En sus cartas al monarca, cuyo reinado (lleno de intrigas y hechos incongruentes) señaló el claro resquebrajamiento interior de la realeza española, María Ágreda hizo gala de ideas y consejos en todos los planos del gobierno, con un elevado concepto espiritual y procurando inculcar cierta forma de ascetismo en los gobernantes. Tuvo el coraje de enfrentarse al preferido del rey, el conde duque de Olivares, acusándolo de la separación de Portugal y de los agudos conflictos internos.

En la correspondencia con Felipe IV, no solo levantó el espíritu apocado del rey y le dio consuelos de perfección espiritual, sino que trató de los asuntos más arduos de la gobernación del reino, recordándole la obligación que tenía de hacerlo todo por sí mismo sin privados ni favoritos. Cuando durante la guerra de Cataluña estuvo el monarca a punto de indisponerse con Aragón, por la jurisdicción del Tribunal de la Fe, le aconsejó con buen criterio que aplazase a toda costa el negocio de la Inquisición “por ser de mucho peso y preciso resolverle con tiento y tomando medios y arbitrios para ajustarse a todos”.

En el orden místico, sus ideas fueron elevadas y dentro de la más firme ortodoxia, pero se vio envuelta por la Inquisición en un proceso, del que salió absuelta con las más favorables censuras, en 1650, y hasta la Sorbona de París llegó a condenar varias proposiciones de sus libros. Como escritora religiosa propiamente dicha fue notable su Mística ciudad de Dios, en la que, en forma novelesca, relató la vida de la Virgen a través de la cual expresó sus propias preocupaciones.

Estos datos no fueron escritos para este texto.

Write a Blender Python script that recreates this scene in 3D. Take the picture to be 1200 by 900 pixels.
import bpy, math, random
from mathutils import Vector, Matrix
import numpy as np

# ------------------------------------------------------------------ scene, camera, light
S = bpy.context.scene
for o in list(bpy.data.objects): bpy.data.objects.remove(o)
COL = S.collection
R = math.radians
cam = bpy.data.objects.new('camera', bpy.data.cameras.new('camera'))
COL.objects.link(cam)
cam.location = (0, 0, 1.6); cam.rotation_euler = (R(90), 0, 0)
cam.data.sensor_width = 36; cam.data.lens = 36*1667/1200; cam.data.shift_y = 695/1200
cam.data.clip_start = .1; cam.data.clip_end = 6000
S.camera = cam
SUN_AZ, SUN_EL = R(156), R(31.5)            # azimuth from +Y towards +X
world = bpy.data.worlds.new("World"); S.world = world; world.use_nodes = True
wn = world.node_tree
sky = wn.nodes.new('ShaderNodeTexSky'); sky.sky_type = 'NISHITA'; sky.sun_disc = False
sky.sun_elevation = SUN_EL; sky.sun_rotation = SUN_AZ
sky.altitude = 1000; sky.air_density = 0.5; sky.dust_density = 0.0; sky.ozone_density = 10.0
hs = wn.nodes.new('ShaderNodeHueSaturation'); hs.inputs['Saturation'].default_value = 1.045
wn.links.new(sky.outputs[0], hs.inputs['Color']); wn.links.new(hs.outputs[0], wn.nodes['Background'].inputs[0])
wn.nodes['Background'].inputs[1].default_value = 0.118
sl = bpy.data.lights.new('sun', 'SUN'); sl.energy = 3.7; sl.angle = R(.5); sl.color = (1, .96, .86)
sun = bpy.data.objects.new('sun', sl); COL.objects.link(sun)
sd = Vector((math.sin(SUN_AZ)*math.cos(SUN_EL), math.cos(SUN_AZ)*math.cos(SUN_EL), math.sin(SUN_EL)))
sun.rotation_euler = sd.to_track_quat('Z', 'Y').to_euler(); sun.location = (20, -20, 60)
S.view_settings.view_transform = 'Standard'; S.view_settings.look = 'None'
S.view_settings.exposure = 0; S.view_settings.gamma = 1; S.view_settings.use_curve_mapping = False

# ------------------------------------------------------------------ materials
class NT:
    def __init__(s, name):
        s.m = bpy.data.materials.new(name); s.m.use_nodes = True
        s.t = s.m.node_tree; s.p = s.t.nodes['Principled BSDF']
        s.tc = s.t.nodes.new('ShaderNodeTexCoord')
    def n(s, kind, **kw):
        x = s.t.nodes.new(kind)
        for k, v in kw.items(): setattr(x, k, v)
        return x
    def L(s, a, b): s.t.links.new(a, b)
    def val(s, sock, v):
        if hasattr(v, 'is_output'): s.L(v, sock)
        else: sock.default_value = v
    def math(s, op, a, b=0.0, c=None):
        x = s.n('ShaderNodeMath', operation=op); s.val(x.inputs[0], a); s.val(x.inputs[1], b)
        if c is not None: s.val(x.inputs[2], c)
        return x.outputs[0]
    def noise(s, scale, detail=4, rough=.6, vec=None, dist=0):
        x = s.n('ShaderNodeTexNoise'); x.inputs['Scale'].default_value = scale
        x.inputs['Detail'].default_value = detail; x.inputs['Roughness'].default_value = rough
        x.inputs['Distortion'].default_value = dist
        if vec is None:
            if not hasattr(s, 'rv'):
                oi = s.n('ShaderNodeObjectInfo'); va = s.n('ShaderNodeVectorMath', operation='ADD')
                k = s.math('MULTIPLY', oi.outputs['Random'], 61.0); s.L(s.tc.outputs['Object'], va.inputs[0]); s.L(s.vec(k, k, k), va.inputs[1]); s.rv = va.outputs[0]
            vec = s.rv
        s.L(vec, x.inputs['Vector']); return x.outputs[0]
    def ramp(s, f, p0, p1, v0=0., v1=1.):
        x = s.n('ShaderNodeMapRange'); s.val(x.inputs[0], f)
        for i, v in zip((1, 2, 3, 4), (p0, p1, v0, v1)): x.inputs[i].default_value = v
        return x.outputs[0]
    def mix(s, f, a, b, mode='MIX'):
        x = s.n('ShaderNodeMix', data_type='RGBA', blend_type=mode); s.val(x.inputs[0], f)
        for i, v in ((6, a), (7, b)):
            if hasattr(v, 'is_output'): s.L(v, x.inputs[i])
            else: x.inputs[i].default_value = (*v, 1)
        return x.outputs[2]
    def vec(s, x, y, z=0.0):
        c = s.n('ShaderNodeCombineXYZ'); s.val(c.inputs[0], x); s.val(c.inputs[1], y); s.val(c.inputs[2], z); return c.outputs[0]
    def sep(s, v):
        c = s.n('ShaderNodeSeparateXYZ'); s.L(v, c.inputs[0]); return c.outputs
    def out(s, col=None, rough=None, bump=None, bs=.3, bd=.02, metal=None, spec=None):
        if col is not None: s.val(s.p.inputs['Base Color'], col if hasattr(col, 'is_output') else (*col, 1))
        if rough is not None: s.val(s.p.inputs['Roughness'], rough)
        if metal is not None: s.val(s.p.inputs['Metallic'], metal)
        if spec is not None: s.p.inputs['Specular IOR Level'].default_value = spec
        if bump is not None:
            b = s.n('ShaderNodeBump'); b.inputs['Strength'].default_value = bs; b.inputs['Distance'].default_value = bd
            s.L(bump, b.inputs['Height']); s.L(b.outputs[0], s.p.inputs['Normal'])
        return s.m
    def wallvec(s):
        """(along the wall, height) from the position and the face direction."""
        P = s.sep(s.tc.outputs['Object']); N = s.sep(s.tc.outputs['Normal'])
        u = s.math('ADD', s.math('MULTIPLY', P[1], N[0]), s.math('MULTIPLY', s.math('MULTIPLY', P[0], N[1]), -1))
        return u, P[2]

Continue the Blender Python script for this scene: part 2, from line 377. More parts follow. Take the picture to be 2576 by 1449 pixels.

Perteneció a una familia hidalga y de extremada religiosidad, hasta el punto que, cuando María tenía 16 años, padres e hijos abandonaron la existencia mundana y abrazaron la vida religiosa. Su propia casa quedó convertida en convento y en ella continuó viviendo con su madre y su hermana. Con el tiempo adquirió fama de santidad y de ser favorecida con revelaciones sobrenaturales y, antes de cumplir los veinticinco años, fue elegida abadesa, dispensándole el Papa la falta de edad.

La gran obra mariana de sor María, así como las de índole ascética y mística, simbolizó la personalidad espiritual de una monja que tomó muy en serio su vida de consagración a Dios, su deber de orientar la espiritualidad de la comunidad que decía el Señor le había confiado, y su discernimiento de las cosas del mundo desde la perspectiva del Evangelio. Para los que la conocieron y para la gente de su tiempo, María era una verdadera santa, un ejemplo de vida cristiana llevada a sus últimas consecuencias. Por eso, el 28 de enero de 1673, el Papa Clemente X introducía la causa de canonización. Pasó un siglo, en el que la obra de sor María de Jesús fue objeto de las máximas condenas, lo cual no fue obstáculo para que en 1774 Benedicto XIV aprobara el proceso canónico de las virtudes en general de la Sierva de Dios, y el 31 de marzo de 1756 las virtudes en especial, que declaraban Venerable a sor María de Jesús de Ágreda.